Als ich das erste Mal hörte, dass „Panzerkreuzer Potemkin“ ein frühes Filmmeisterwerk ist, ignorierte ich das erstmal. Meine pazifistische Grundeinstellung ist zu stark – allem, was nach Krieg klingt, widme ich eher nicht meine Zeit. Talk to the hand. Aber dann diese cineastische Neugier. Dann las ich Paul Austers 4 3 2 1, in dem unseren jungen Protagonisten die berühmte Treppen-Szene schwer beschäftigte. Und das blieb wegen seiner Schilderungen hängen. Vielleicht doch schauen? Vielleicht doch schauen.

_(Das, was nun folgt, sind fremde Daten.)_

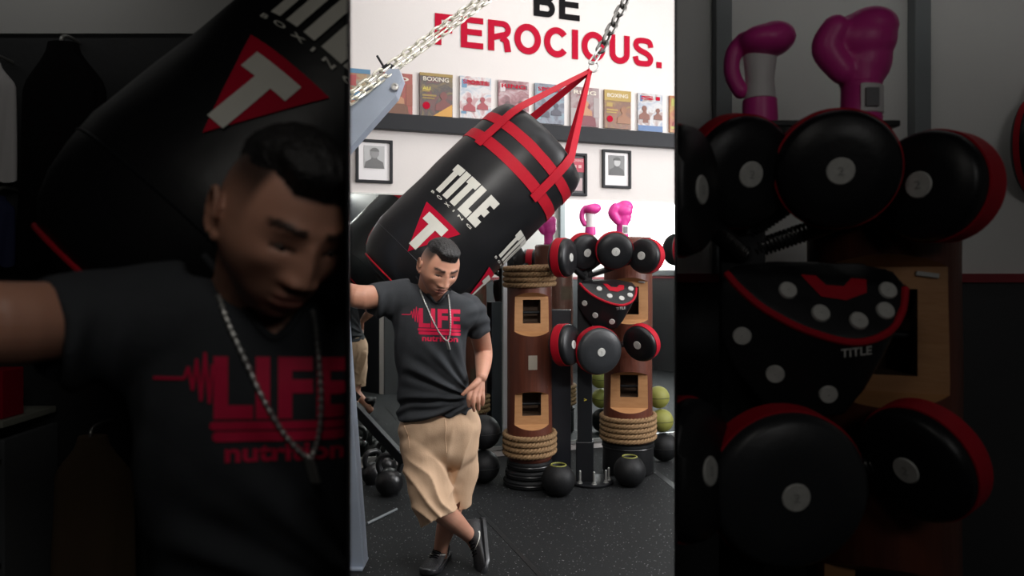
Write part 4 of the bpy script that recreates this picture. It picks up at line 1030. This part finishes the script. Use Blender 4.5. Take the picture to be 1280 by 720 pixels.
# ---------------------------------------------------------------- wooden log dummies
def rope_wrap(Rr, z0, z1, n):
    bm = BM(); pitch = (z1 - z0) / n; rs = pitch * 0.27
    for i in range(n):
        for k in range(3):
            pts = []
            tot = 96
            for j in range(tot):
                a = 2 * PI * j / tot; ph = a * 14 + 2 * PI * k / 3 + i
                rad = Rr + pitch * 0.42 + rs * math.cos(ph); pts.append(Vector((rad * math.cos(a), rad * math.sin(a), z0 + pitch * (i + 0.5) + rs * math.sin(ph) + 0.25 * pitch * math.sin(a + 0.7))))
            tube(bm, pts, rs * 1.02, 6, closed=True)
    return bm
def log_dummy(c, rotz, Rr, z0, z1, cuts, ropes, label, group=None):
    t = thing('log_dummy', label, 'training dummy', (c.x, c.y, z0), rotz, group)
    bm = BM(); H = z1 - z0
    lathe(bm, [(Rr * 0.94, 0), (Rr, 0.015)] + [(Rr * (1 + 0.01 * math.sin(k)), 0.015 + (H - 0.03) * k / 12) for k in range(1, 12)] + [(Rr, H - 0.015), (Rr * 0.94, H)], 72)
    fd = Rr * 0.66
    for zc_, hh, hz0, hz1, hx in cuts:             # facet centre, half height; hole z range, half width
        cb_ = BM(); z = zc_ - z0
        pr = [(-Rr * 1.4, z - hh - 0.03), (-fd, z - hh + 0.035), (-fd, z + hh - 0.035), (-Rr * 1.4, z + hh + 0.03)]
        a = [cb_.verts.new((-Rr * 1.5, y, zz)) for y, zz in pr]; b = [cb_.verts.new((Rr * 1.5, y, zz)) for y, zz in pr]
        cb_.faces.new(a); cb_.faces.new(b)
        for i in range(4): cb_.faces.new((a[i], a[(i + 1) % 4], b[(i + 1) % 4], b[i]))
        bm = boolean(bm, cb_)
        cb_ = BM(); box(cb_, (0, -Rr * 0.7, (hz0 + hz1) / 2 - z0), (2 * hx, Rr * 1.9, hz1 - hz0)); bm = boolean(bm, cb_)
    o = to_obj('log', bm, M['log'], t, smooth=True, angle=25)
    o.data.materials.append(M['barewood']); o.data.materials.append(M['hole'])
    for p in o.data.polygons:
        c0 = p.center; zz = c0.z + z0; r = math.hypot(c0.x, c0.y)
        for zc_, hh, hz0, hz1, hx in cuts:
            if abs(zz - zc_) > hh + 0.002: continue
            if abs(c0.x) < hx + 0.002 and hz0 - 0.002 < zz < hz1 + 0.002 and (c0.y > -fd + 0.003): p.material_index = 2
            elif c0.y < -fd * 0.97 and p.normal.y < -0.2 and r < Rr * 0.992 and abs(p.normal.x) < 0.25: p.material_index = 1
    for zc_, hh, hz0, hz1, hx in cuts:
        bm = BM(); tube(bm, [(-hx - 0.01, -fd + 0.05, hz0 - z0 + (hz1 - hz0) * 0.45), (hx + 0.01, -fd + 0.05, hz0 - z0 + (hz1 - hz0) * 0.45)], 0.011, 10); to_obj('cross_pin', bm, M['blackmetal'], t)
        bm = BM(); box(bm, (hx + 0.02, -fd - 0.004, hz1 - z0 + 0.035), (0.05, 0.008, 0.012), Matrix.Rotation(R(8), 3, 'Y'), 0.002); to_obj('nail_plate', bm, M['silver'], t, smooth=False)
    for a, b, n in ropes:
        to_obj('rope_wrap', rope_wrap(Rr, a - z0, b - z0, n), M['rope'], t, angle=180)
    return t
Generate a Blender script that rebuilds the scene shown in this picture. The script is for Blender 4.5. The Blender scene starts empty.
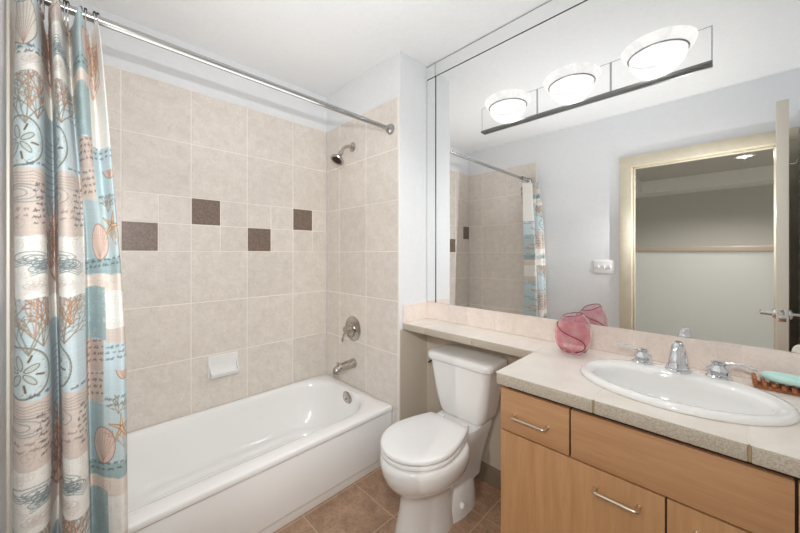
import bpy, bmesh, math, random
import numpy as np
from mathutils import Vector, Matrix

C = bpy.context.scene.collection
PI = math.pi

# ------------------------------------------------------------------ camera, world, lights, exposure
EYE = 1.28
cam_d = bpy.data.cameras.new('camera')
cam = bpy.data.objects.new('camera', cam_d)
C.objects.link(cam)
cam.location = (0, 0, EYE)
cam.rotation_euler = (PI / 2, 0, 0.791)
cam_d.sensor_width = 36
cam_d.lens = 319.48 / 800 * 36
cam_d.shift_y = -13.0 / 800
cam_d.clip_start = 0.02
bpy.context.scene.camera = cam

world = bpy.data.worlds.new('world')
bpy.context.scene.world = world
world.use_nodes = True
world.node_tree.nodes['Background'].inputs[0].default_value = (0.9, 0.95, 1, 1)
world.node_tree.nodes['Background'].inputs[1].default_value = 0.3

vs = bpy.context.scene.view_settings
vs.view_transform = 'Standard'
vs.look = 'None'
vs.exposure = -0.30
vs.gamma = 1.0
vs.use_curve_mapping = False

cy_ = bpy.context.scene.cycles
cy_.max_bounces = 16
cy_.diffuse_bounces = 8
cy_.glossy_bounces = 8
cy_.transmission_bounces = 12

BOWL_STRENGTH = 1.25
BULB_WATTS = 12.0                 # each of the three bulbs of the vanity light


def lamp(name, kind, loc, watts, size, color=(1, 1, 1), aim=None, **kw):
    d = bpy.data.lights.new(name, kind)
    d.energy = watts
    d.color = color
    if kind == 'AREA':
        d.shape = 'DISK'
        d.size = size
    else:
        d.shadow_soft_size = size
    for k, v in kw.items():
        setattr(d, k, v)
    o = bpy.data.objects.new(name, d)
    C.objects.link(o)
    o.location = loc
    if aim is not None:
        o.rotation_euler = (Vector(aim) - Vector(loc)).to_track_quat('-Z', 'Y').to_euler()
    return o


# the photographer's flash: bounced off the ceiling
fb_ = lamp('flash_bounce', 'AREA', (-0.95, 0.62, 1.45), 8.8, 1.7, (0.97, 0.985, 1.0), (-0.95, 0.62, 2.6))
fb_.data.shape = 'RECTANGLE'
fb_.data.size_y = 1.1
fb_.data.spread = math.radians(125)
# the flash on the camera throws the crisp shadow of the rod on the wall
lamp('camera_flash', 'SPOT', (-0.05, 0.0, 1.56), 85.0, 0.0, (0.97, 0.985, 1.0), (-2.15, 0.85, 1.08), spot_size=math.radians(94), spot_blend=1.0)
lamp('flash_spill', 'POINT', (-0.05, 0.0, 1.56), 14.0, 0.0, (0.98, 0.99, 1.0))
lamp('hall_fill', 'AREA', (0.62, -0.95, 1.75), 14.0, 0.3, (0.98, 0.99, 1.0), (-1.6, 1.0, 1.2))  # added fill through the doorway, kept out of the mirror's view; no lamp stands there

# ------------------------------------------------------------------ measures of the room
XB, YE, XE, YM, YN, XR = -2.188, 1.3516, -1.374, 1.605, -0.15, 0.36
HC, ZT = 2.508, 2.234            # ceiling, top of the tiles
XF = -1.428                      # front of the tub
ZR = 0.3475                      # tub rim
ZK = 0.857                       # worktop
ZM = 0.9656                      # bottom of the mirror
YW = 1.611                       # wall behind the mirror


# ------------------------------------------------------------------ helpers
def lin(r, g=None, b=None):
    if g is None:
        r, g, b = r
    f = lambda v: (v / 255 / 12.92) if v / 255 <= 0.04045 else ((v / 255 + 0.055) / 1.055) ** 2.4
    return (f(r), f(g), f(b), 1.0)


class MB:
    """collects shapes and links them as one mesh object"""
    def __init__(self):
        self.bm = bmesh.new()

    def _merge(self, other, M=None):
        me = bpy.data.meshes.new('tmp')
        if M is not None:
            bmesh.ops.transform(other, matrix=M, verts=other.verts)
        other.to_mesh(me)
        other.free()
        self.bm.from_mesh(me)
        bpy.data.meshes.remove(me)
        return self

    def box(self, lo, hi, bevel=0.0, seg=2, M=None):
        b = bmesh.new()
        bmesh.ops.create_cube(b, size=1)
        for v in b.verts:
            v.co = Vector([lo[i] + (v.co[i] + 0.5) * (hi[i] - lo[i]) for i in range(3)])
        if bevel:
            bmesh.ops.bevel(b, geom=list(b.edges), offset=bevel, segments=seg, profile=0.5, affect='EDGES')
        return self._merge(b, M)

    def rings(self, rings, cap0=True, cap1=True, closed=True, M=None):
        b = bmesh.new()
        R = [[b.verts.new(p) for p in r] for r in rings]
        n = len(R[0])
        for a, c in zip(R[:-1], R[1:]):
            for i in range(n if closed else n - 1):
                j = (i + 1) % n
                b.faces.new((a[i], a[j], c[j], c[i]))
        if cap0 and closed:
            b.faces.new(list(reversed(R[0])))
        if cap1 and closed:
            b.faces.new(R[-1])
        bmesh.ops.recalc_face_normals(b, faces=b.faces)
        return self._merge(b, M)

    def lathe(self, prof, n=40, M=None, a0=0.0, a1=2 * PI):
        """prof: (radius, height) turned about z"""
        full = abs(a1 - a0 - 2 * PI) < 1e-6
        b = bmesh.new()
        cols = []
        m = n if full else n + 1
        axis = {}
        for k in range(m):
            a = a0 + (a1 - a0) * k / n
            col = []
            for i, (r, z) in enumerate(prof):
                if r < 1e-6:
                    if i not in axis:
                        axis[i] = b.verts.new((0, 0, z))
                    col.append(axis[i])
                else:
                    col.append(b.verts.new((r * math.cos(a), r * math.sin(a), z)))
            cols.append(col)
        for k in range(n):
            c0, c1 = cols[k], cols[(k + 1) % m]
            for i in range(len(prof) - 1):
                f = []
                for v in (c0[i], c1[i], c1[i + 1], c0[i + 1]):
                    if v not in f:
                        f.append(v)
                if len(f) > 2:
                    try:
                        b.faces.new(f)
                    except ValueError:
                        pass
        bmesh.ops.recalc_face_normals(b, faces=b.faces)
        return self._merge(b, M)

    def tube(self, pts, r, n=14, cap=True, M=None):
        pts = [Vector(p) for p in pts]
        rs = r if isinstance(r, (list, tuple)) else [r] * len(pts)
        rings = []
        up = None
        for i, p in enumerate(pts):
            t = (pts[min(i + 1, len(pts) - 1)] - pts[max(i - 1, 0)]).normalized()
            if up is None:
                up = t.orthogonal().normalized()
            up = (up - t * up.dot(t)).normalized()
            s = t.cross(up)
            rr = rs[i] if not isinstance(rs[i], tuple) else rs[i]
            ra, rb = (rr if isinstance(rr, tuple) else (rr, rr))
            rings.append([p + up * (math.cos(a) * ra) + s * (math.sin(a) * rb)
                          for a in (2 * PI * k / n for k in range(n))])
        return self.rings(rings, cap, cap, True, M)

    def build(self, name, mat, parent=None, smooth=40, loc=None):
        me = bpy.data.meshes.new(name)
        self.bm.to_mesh(me)
        self.bm.free()
        if smooth:
            for p in me.polygons:
                p.use_smooth = True
            me.set_sharp_from_angle(angle=math.radians(smooth))
        me.materials.append(mat)
        o = bpy.data.objects.new(name, me)
        C.objects.link(o)
        if parent is not None:
            o.parent = parent
            # children are modelled in world space; take off the parents' offsets
            off = Vector((0, 0, 0))
            p = parent
            while p is not None:
                off += Vector(p.location)
                p = p.parent
            o.location = -off
        return o


def thing(name, label, cat, loc=(0, 0, 0), group=None):
    o = bpy.data.objects.new(name, None)
    o.empty_display_size = 0.05
    C.objects.link(o)
    o.location = loc
    o['label'] = label
    o['category'] = cat
    if group:
        o['group'] = group
    return o


def tag(o, label, cat, group=None):
    o['label'] = label
    o['category'] = cat
    if group:
        o['group'] = group
    return o


def struct(o, label=None, cat=None):
    o['kind'] = 'structure'
    if label:
        o['label'] = label
    if cat:
        o['category'] = cat
    return o


def place(x, y, z, rx=0, ry=0, rz=0):
    from mathutils import Euler
    return Matrix.Translation((x, y, z)) @ Euler((rx, ry, rz)).to_matrix().to_4x4()


def spline(pts, n=8):
    """Catmull-Rom through points"""
    P = [Vector(p) for p in pts]
    P = [P[0] * 2 - P[1]] + P + [P[-1] * 2 - P[-2]]
    out = []
    for i in range(1, len(P) - 2):
        for k in range(n):
            t = k / n
            a, b, c, d = P[i - 1:i + 3]
            out.append(0.5 * ((2 * b) + (c - a) * t + (2 * a - 5 * b + 4 * c - d) * t * t + (3 * b - a - 3 * c + d) * t ** 3))
    out.append(P[-2])
    return out


# ------------------------------------------------------------------ materials
def mat(name, col, rough=0.5, metal=0.0, **kw):
    m = bpy.data.materials.new(name)
    m.use_nodes = True
    p = m.node_tree.nodes['Principled BSDF']
    p.inputs['Base Color'].default_value = col
    p.inputs['Roughness'].default_value = rough
    p.inputs['Metallic'].default_value = metal
    for k, v in kw.items():
        p.inputs[k].default_value = v
    return m


def nodes(m):
    return m.node_tree.nodes, m.node_tree.links, m.node_tree.nodes['Principled BSDF']


def noise_col(m, c1, c2, scale=8, detail=6, rough=0.6, lo=0.35, hi=0.65, stretch=None, vcol=None, dist=0.0, bump=0.0):
    N, L, P = nodes(m)
    tc = N.new('ShaderNodeTexCoord')
    src = tc.outputs['Object']
    if stretch:
        mp = N.new('ShaderNodeMapping')
        mp.inputs['Scale'].default_value = stretch
        L.new(src, mp.inputs['Vector'])
        src = mp.outputs['Vector']
    nz = N.new('ShaderNodeTexNoise')
    nz.inputs['Scale'].default_value = scale
    nz.inputs['Detail'].default_value = detail
    nz.inputs['Roughness'].default_value = rough
    nz.inputs['Distortion'].default_value = dist
    L.new(src, nz.inputs['Vector'])
    rp = N.new('ShaderNodeValToRGB')
    rp.color_ramp.elements[0].position = lo
    rp.color_ramp.elements[0].color = c1
    rp.color_ramp.elements[1].position = hi
    rp.color_ramp.elements[1].color = c2
    L.new(nz.outputs['Fac'], rp.inputs['Fac'])
    out = rp.outputs['Color']
    if bump:
        bp = N.new('ShaderNodeBump')
        bp.inputs['Strength'].default_value = bump
        bp.inputs['Distance'].default_value = 0.002
        L.new(nz.outputs['Fac'], bp.inputs['Height'])
        L.new(bp.outputs['Normal'], P.inputs['Normal'])
    L.new(out, P.inputs['Base Color'])
    return out, src


def mix_into(m, cur, fac_socket, col, fac_mul=1.0):
    N, L, P = nodes(m)
    mx = N.new('ShaderNodeMix')
    mx.data_type = 'RGBA'
    L.new(cur, mx.inputs[6])
    mx.inputs[7].default_value = col
    mu = N.new('ShaderNodeMath')
    mu.operation = 'MULTIPLY'
    mu.inputs[1].default_value = fac_mul
    L.new(fac_socket, mu.inputs[0])
    L.new(mu.outputs[0], mx.inputs[0])
    L.new(mx.outputs[2], P.inputs['Base Color'])
    return mx.outputs[2]


def tile_mat(name, c1, c2, vein, tone=0.05, rough=0.35):
    """mottled stone-look ceramic; every tile's tone comes from the attribute 'tone'"""
    m = mat(name, c1, rough)
    out, src = noise_col(m, c1, c2, scale=19, detail=8, rough=0.68, lo=0.30, hi=0.70, dist=0.5)
    N, L, P = nodes(m)
    nz = N.new('ShaderNodeTexNoise')
    nz.inputs['Scale'].default_value = 26
    nz.inputs['Detail'].default_value = 5
    nz.inputs['Distortion'].default_value = 1.6
    L.new(src, nz.inputs['Vector'])
    a = N.new('ShaderNodeMath'); a.operation = 'SUBTRACT'; a.inputs[1].default_value = 0.5
    L.new(nz.outputs['Fac'], a.inputs[0])
    b = N.new('ShaderNodeMath'); b.operation = 'ABSOLUTE'
    L.new(a.outputs[0], b.inputs[0])
    rp = N.new('ShaderNodeValToRGB')
    rp.color_ramp.elements[0].position = 0.0
    rp.color_ramp.elements[0].color = (1, 1, 1, 1)
    rp.color_ramp.elements[1].position = 0.028
    rp.color_ramp.elements[1].color = (0, 0, 0, 1)
    L.new(b.outputs[0], rp.inputs['Fac'])
    out = mix_into(m, out, rp.outputs['Color'], vein, 0.42)
    at = N.new('ShaderNodeAttribute')
    at.attribute_name = 'tone'
    mr = N.new('ShaderNodeMapRange')
    mr.inputs[3].default_value = 1 - tone
    mr.inputs[4].default_value = 1 + tone * 0.4
    L.new(at.outputs['Fac'], mr.inputs[0])
    mx = N.new('ShaderNodeMix'); mx.data_type = 'RGBA'; mx.blend_type = 'MULTIPLY'
    mx.inputs[0].default_value = 1
    L.new(out, mx.inputs[6])
    L.new(mr.outputs[0], mx.inputs[7])
    L.new(mx.outputs[2], P.inputs['Base Color'])
    return m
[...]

„The sailors refused to eat the borscht!“

Im Grunde war es Quark den (sowieso falsch übersetzten) Titel Panzerkreuzer Potemkin mit Krieg zu assoziieren. Das heißt aber nicht, dass es keine Verletzten oder Tote gibt. Und dann ist da noch die ungute Gewissheit, dass der Film auf wahren Begebenheiten beruht. Es beginnt erst einmal mit Männern und Maden. So der Titel des ersten von insgesamt fünf Kapiteln, in die der Stummfilm unterteilt ist. Die Besatzung der Potemkin, einem Schiff der russischen Marine, fühlt sich durch ihre zaristischen Kommandeure schlecht behandelt. Als dann noch Fleisch verarbeitet und gegessen werden soll, auf dem Maden rumkriechen, scheint der Bogen überspannt. Es kommt zu einer handfesten Meuterei, die Opfer fordert. Aber als die Potemkin das nächste mal anlegt, kommt es zu einer überdeutlichen Reaktion der zarentreuen Garden.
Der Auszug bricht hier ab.